1) Melee/Ranged burst/steady
2) healer, info gatherer, and other stuff
I don't know what thread specifically you're referring to, but I definitely agree with that approach. Too often people want to play against type by being the scholarly berserker or the weightlifting wizard or what have you and D&D3 just doesn't support that.

To make this work, you would have to scrub attribute dependency from your system in one direction or the other - that is to say, your character's high INT score must either benefit their standing in spelling bees or the difficulty to resist their stinking cloud, not both. That has the potential to lead us down some weird paths, such as the Berserker who can shred a roomful of armored goblins with a pair of battleaxes but can't deadlift ten kilograms. Even so, de-coupling attribute scores from your battle utility is a direction that any heartbreaker has to go down if it wants to put real weight behind any claim to support characters of nonstandard types.

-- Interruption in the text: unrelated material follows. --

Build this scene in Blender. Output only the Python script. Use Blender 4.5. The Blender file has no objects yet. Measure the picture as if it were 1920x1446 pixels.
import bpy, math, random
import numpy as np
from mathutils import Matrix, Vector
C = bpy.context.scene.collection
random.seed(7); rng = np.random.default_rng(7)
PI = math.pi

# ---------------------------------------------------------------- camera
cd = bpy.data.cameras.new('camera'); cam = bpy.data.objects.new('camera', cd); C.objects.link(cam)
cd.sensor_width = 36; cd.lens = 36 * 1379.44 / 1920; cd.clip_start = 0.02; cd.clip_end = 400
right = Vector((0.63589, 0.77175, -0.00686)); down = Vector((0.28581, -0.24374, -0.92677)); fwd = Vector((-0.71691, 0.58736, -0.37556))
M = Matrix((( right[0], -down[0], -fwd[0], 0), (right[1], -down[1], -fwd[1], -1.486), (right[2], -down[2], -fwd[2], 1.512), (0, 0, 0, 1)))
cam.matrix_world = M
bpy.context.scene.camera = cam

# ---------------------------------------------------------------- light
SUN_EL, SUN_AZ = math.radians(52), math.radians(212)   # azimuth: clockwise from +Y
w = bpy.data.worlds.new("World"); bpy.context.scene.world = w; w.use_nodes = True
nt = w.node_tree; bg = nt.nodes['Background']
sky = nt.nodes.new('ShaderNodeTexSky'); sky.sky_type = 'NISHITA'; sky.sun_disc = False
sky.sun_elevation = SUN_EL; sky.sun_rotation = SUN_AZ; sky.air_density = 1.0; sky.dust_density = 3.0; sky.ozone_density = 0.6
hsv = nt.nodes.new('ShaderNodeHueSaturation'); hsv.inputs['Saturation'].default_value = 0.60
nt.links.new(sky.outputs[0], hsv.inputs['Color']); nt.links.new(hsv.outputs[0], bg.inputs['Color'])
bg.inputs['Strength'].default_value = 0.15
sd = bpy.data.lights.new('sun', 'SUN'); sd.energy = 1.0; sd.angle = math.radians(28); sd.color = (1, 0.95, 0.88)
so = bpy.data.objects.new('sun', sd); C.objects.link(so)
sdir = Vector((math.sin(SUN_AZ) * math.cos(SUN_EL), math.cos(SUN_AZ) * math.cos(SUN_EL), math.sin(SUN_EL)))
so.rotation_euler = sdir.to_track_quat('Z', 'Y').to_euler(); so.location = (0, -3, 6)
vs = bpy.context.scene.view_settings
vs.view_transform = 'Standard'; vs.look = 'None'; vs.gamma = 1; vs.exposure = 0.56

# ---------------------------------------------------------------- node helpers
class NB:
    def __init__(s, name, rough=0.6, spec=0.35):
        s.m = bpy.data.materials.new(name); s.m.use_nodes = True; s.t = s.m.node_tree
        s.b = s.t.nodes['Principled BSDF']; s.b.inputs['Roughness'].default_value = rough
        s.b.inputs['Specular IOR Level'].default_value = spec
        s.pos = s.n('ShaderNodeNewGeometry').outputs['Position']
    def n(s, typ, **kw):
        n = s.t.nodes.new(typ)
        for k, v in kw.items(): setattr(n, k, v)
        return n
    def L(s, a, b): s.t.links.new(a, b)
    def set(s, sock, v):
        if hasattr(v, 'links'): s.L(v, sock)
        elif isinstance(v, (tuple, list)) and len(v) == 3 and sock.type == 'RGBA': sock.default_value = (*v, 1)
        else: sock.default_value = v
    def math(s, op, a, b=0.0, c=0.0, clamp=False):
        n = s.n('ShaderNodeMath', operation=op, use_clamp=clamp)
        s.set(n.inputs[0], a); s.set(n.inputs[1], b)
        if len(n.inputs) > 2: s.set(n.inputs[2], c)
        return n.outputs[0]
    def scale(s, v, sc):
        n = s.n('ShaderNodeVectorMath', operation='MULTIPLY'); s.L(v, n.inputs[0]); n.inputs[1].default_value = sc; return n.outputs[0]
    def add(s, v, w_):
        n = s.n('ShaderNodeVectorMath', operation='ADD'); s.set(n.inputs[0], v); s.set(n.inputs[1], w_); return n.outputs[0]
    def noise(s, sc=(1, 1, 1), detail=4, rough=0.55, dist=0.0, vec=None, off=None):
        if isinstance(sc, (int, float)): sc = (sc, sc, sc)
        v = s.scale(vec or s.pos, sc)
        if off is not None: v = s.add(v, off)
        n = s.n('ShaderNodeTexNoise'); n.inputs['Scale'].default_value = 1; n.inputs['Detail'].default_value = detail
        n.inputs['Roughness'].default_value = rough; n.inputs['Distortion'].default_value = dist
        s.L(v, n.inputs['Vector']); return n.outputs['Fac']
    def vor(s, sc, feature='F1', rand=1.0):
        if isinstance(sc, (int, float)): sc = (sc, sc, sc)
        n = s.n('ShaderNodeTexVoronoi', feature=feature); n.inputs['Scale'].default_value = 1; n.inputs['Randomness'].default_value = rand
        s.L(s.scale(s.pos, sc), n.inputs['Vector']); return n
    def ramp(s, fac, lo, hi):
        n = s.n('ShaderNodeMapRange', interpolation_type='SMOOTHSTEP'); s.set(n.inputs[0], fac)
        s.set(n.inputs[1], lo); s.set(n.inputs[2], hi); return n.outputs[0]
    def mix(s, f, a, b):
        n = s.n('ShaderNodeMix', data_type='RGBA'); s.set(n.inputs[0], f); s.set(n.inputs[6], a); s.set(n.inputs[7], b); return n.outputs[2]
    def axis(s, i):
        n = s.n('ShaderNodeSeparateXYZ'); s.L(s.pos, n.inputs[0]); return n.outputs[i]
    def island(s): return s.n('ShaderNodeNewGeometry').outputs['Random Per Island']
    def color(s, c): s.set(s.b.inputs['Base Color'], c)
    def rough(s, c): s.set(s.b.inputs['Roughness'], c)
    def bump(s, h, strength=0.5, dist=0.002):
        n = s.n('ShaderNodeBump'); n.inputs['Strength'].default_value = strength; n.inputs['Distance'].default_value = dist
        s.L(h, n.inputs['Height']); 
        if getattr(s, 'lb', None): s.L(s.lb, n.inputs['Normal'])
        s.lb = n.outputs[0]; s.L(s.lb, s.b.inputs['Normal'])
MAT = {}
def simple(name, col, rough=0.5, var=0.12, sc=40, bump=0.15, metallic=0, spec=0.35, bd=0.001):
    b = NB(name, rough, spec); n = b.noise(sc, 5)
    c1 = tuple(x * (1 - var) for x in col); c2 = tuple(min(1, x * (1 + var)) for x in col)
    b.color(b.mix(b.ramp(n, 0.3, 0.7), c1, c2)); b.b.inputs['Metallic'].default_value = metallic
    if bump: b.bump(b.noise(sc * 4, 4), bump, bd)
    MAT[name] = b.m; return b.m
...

You could hack this into 3.X for SAD classes by replacing any reference to the SAD stat in the class description with a hidden, scaling "competence" stat that starts at 18 and increases with level. Any other references to the SAD stat in the game mechanics use the character's actual score, which they can spend ability increases on or acquire gear to improve as normal. Hence you can have a 10 INT Wizard who is still perfectly competent at doing Wizard spellcasting and has put his point-buy into 18 STR because he wants to bench press the Bard.

You could carry this forward with MAD classes as well; I feel a certain knee-jerk aversion to saying, in effect, "assume a starting Paladin has 18s in STR, WIS, and CHA for the purposes of swinging a sword or using class features," but that might just be the ghost of Gygax pressing on my brain. Carrying these things too far would basically trash the entire concept of attribute scores, certainly.